One radical solution would be to push Leboeuf forward into midfield for selected matches where his technical skills would complement the blue- collar virtues of Dennis Wise and Didier Deschamps and his lack of muscularity would be less exposed. The sale of the uncompromising Michael Duberry is beginning to look more and more like one of the manager's greater aberrations.
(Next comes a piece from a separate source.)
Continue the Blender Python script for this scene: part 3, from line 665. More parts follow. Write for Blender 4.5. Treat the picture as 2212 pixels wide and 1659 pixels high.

Vialli need look no further than his own centre-forward to find the sort of player that Chelsea's defence loathes. In Rome, Tore-Andre Flo gave the Lazio defence such a torrid night the only way Fernando Couto could find to stop him strayed well beyond the borders of legitimacy. The theatrical dive which managed to spark the anger of both the usually placid Norwegian and the newly responsible Vialli was the last resort of a man in desperate need of some peace and quiet. Flo is like a hyperactive child; he never gives you a minute to think and in Italian football, where rhythms are more staccato and teams tend to defend in the last third of the field more than the first, that is rare. English defenders, of which there are still a few, expect and enjoy such relentless confrontations, which is perhaps why Flo is so much less influential in the Premiership.

Flo's work rate in Rome was prodigious. In the closing minutes, with Albert Ferrer temporarily stranded upfield, Chelsea had to close down a Lazio counter-attack rapidly. And who should be dragging his stork-like legs back into a defensive position? Had Gianfranco Zola or Gustavo Poyet, both of whom were disappointing, managed to exploit Flo's ceaseless running, Chelsea might have come away with greater reward. Too often Flo pulled defenders away from the centre only to find a penalty box largely devoid of yellow shirts. The sight of Flo, at 6ft 4in, crossing to Zola, at 5ft 7in, is tactically perplexing anyway, but ask Flo if being more selfish might make him a more effective centre-forward and he will look at you with blue-eyed bewilderment.

"I can't just stand there and wait for the ball," he says. "I think I play better when I am moving and looking for the ball all the time. That's how I enjoy playing anyway." Pierluigi Casiraghi, one person who would have thrived on Flo's industry, is making optimistic noises about a return next season after a second operation on his knee; the other, Chris Sutton, wandered past as we were talking, completely ignored, clutching a history book entitled 1066: the Year of the Three Battles. On how Vialli can coax Sutton and Flo into a profitable working relationship largely depends the health of Chelsea's domestic season.

With Europe stowed away in the back of their minds until late February when they visit Marseilles, Chelsea have no readymade excuse for their fallibility in the Premiership. "We really have to start playing when we get back to England," Leboeuf said. "It's good for us to have a break from Europe now."

In a suspiciously choreographed gesture of friendship, the Lazio Ultras unveiled a banner before the match. "Only two teams in Europe," it read. "See you in the final." It is a long shot, from Chelsea's perspective at least. By the time they resume their travels, Chelsea's league fate will have been decided, in outline, if not conclusively. No more starry nights in Rome for the Gucci brigade, it's time for rolled up sleeves and clogs.